New England states are starting to come to grips with a federal mandate that they number their exits. But not without some resistance — in some cases, from powerful places.
www.bostonglobe.com
The "Good luck with that" is from the Governor of New Hampshire, soon to be the only state in the union with sequential exits. His defense?
“It’s how we identify,” he said. In his native town of Salem, “you were an Exit 1, 2, or 3 kid, and it kind of said where you were in the town.”
Given that exits and mileposts both go south to north, in all likelihood exits 1, 2, and 3 will remain exits 1, 2, and 3. New Hampshire is a long, thin state without many freeways, so I guess we could pour one out for those poor "Exit 41 kids" in Littleton who will need to get used to being "Exit 122 kids" in a decade.
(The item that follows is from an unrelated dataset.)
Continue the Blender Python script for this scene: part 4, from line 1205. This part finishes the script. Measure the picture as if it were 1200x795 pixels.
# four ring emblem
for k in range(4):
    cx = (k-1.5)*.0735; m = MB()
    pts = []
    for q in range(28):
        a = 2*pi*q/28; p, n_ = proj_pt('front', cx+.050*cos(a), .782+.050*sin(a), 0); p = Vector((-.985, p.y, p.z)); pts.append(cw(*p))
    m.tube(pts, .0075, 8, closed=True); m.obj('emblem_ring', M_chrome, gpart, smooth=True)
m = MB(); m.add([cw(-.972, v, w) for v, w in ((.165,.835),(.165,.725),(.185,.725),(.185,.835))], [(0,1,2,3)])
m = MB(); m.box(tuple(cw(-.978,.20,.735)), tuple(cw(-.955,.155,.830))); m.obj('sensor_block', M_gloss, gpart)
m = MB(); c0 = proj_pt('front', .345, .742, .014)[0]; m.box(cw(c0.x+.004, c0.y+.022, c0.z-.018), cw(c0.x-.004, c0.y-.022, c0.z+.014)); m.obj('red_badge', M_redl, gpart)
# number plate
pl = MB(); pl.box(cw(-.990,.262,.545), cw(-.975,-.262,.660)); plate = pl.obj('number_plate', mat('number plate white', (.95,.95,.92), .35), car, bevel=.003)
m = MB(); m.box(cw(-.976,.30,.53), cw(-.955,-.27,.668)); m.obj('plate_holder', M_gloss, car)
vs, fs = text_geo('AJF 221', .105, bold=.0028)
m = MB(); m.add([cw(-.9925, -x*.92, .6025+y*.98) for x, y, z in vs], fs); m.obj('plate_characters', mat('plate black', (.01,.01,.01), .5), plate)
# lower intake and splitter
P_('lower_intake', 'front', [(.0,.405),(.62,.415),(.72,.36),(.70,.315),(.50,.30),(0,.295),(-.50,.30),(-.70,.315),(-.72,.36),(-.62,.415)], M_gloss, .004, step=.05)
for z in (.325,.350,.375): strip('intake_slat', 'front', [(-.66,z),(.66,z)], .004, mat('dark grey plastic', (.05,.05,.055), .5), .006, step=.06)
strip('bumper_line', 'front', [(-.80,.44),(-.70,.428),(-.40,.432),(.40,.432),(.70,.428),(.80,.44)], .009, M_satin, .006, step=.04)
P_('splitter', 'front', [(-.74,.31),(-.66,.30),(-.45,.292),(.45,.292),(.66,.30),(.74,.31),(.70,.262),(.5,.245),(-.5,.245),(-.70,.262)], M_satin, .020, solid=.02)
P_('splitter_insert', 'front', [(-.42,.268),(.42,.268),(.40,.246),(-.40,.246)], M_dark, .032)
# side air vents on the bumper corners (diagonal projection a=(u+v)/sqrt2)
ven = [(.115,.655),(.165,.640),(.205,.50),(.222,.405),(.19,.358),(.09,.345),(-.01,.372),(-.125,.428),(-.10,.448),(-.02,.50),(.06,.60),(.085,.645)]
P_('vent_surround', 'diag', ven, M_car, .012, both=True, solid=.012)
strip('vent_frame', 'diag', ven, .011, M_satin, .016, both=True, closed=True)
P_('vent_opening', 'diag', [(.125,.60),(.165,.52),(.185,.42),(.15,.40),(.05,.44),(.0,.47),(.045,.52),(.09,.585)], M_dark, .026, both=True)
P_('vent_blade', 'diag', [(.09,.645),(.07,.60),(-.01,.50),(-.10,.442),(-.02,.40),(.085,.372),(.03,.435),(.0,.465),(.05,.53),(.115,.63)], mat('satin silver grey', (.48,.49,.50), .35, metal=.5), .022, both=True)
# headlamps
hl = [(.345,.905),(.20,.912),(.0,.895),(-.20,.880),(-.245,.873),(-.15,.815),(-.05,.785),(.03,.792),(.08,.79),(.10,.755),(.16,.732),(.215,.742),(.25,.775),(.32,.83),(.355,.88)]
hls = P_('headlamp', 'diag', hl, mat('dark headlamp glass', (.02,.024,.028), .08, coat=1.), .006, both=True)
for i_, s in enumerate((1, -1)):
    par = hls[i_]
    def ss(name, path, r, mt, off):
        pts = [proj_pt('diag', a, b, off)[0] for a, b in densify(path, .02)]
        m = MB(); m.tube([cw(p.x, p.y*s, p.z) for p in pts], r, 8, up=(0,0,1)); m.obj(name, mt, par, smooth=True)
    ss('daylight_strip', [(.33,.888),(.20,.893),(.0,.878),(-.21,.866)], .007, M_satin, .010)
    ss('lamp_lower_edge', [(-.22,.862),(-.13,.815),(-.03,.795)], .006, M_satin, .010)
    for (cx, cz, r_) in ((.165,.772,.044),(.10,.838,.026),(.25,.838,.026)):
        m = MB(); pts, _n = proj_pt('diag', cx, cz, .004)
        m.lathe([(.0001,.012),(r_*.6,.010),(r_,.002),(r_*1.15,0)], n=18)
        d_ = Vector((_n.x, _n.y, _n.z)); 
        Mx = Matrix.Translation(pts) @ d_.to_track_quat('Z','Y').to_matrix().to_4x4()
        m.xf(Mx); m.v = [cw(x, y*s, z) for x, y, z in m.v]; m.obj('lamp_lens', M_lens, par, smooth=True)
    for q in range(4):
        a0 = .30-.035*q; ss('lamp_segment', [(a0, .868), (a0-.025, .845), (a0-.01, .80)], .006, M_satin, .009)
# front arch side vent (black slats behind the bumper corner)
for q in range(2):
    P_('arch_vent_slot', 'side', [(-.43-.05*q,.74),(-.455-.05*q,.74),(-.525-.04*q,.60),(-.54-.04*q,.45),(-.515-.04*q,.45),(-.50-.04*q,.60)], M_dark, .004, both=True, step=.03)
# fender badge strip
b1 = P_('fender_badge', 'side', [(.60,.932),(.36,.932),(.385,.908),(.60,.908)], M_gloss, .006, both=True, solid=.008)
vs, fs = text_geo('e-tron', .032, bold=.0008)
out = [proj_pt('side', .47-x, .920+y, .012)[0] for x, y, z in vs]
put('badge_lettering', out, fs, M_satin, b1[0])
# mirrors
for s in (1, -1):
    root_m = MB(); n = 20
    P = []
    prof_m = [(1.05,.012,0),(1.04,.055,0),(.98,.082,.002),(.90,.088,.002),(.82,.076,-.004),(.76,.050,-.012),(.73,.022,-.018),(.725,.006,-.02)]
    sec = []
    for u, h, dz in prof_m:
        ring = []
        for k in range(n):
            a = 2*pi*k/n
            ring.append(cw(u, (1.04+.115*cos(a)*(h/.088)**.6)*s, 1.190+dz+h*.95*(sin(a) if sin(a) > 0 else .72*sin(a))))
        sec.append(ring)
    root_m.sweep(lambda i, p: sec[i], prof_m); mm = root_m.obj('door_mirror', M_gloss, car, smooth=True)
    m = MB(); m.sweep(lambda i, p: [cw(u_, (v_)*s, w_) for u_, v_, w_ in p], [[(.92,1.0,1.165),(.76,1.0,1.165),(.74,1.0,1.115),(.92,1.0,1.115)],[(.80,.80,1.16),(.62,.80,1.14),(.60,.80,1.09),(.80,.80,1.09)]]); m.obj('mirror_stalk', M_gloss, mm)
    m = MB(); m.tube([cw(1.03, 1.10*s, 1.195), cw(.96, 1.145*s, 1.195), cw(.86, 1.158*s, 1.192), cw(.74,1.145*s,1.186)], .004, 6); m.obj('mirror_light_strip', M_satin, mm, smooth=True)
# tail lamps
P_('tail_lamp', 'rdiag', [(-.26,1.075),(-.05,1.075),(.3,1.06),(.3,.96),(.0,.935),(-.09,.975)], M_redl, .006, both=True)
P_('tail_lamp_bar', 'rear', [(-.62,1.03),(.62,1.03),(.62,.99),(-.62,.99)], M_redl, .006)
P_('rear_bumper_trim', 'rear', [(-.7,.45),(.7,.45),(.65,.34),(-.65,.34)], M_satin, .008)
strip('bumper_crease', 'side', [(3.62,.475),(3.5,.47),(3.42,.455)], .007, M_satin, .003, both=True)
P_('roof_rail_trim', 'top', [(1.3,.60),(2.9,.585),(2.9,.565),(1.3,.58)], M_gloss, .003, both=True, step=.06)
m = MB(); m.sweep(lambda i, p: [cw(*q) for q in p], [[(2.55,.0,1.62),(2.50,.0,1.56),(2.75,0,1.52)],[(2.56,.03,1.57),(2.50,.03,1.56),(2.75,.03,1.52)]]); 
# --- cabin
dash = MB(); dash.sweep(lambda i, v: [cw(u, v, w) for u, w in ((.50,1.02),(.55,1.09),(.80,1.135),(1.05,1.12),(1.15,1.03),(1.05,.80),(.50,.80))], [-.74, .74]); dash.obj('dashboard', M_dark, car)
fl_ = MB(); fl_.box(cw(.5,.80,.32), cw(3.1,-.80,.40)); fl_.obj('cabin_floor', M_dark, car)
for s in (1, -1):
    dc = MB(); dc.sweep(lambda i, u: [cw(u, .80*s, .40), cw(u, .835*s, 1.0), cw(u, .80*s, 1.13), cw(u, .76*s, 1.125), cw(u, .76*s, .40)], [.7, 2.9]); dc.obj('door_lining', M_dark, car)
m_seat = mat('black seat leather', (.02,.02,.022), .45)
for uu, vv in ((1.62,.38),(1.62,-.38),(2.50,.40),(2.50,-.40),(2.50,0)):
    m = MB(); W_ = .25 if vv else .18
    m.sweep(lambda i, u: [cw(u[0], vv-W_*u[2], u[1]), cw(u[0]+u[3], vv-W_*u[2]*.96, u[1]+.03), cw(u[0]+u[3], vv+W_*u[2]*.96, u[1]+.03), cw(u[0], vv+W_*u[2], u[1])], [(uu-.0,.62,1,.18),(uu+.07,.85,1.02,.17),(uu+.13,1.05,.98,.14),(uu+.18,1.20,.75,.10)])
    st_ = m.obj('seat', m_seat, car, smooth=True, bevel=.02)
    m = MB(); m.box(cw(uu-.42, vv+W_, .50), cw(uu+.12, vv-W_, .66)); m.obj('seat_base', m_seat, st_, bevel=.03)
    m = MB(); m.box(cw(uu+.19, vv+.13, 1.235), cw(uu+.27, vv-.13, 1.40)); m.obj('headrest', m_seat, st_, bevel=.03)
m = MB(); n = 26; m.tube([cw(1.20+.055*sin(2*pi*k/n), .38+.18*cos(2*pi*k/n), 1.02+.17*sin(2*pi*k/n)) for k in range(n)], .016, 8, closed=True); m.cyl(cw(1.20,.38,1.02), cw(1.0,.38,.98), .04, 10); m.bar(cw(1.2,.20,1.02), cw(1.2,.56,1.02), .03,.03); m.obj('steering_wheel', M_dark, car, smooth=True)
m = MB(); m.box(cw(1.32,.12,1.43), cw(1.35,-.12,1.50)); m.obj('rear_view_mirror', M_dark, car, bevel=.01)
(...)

The horror!
His other arguments aren't much better. Businesses that market themselves by exit number can simply change the number (it's not like businesses in mile-marker states don't advertise that way), and GPS hasn't made exit numbers obsolete. Emergency services still apparently value the exit/mile-marker equivalency, for instance, and a casual driver should still value knowing at a glance how far they are from their destination.
In MA, the shift to mile-marker exits should have come with other changes in road numbering to make the exit numbers make logical sense. The Cape people are right - it's nonsensical to have a driver from Braintree count down to zero on Route 3 then suddenly cross a bridge and be at Exit 55. MassDOT should extend the MA-3 designation to Orleans, unsigned, and count the mile markers from there up to Braintree. Then, they can assign the I-293 designation to US-3 north of Boston, placing Exit 1 in Burlington where it should be. If NHDOT closes the gap of Interstate-standard highway on the FE Everett Turnpike, I-293 would run Burlington-Manchester. US-3 could be rerouted back onto its former roads that now carry the 3A number, which would be consistent with the types of roads that carry the designation into Boston.
Other states with newer road networks don't have these problems, because they didn't typically have to force numbers onto centuries-old road networks.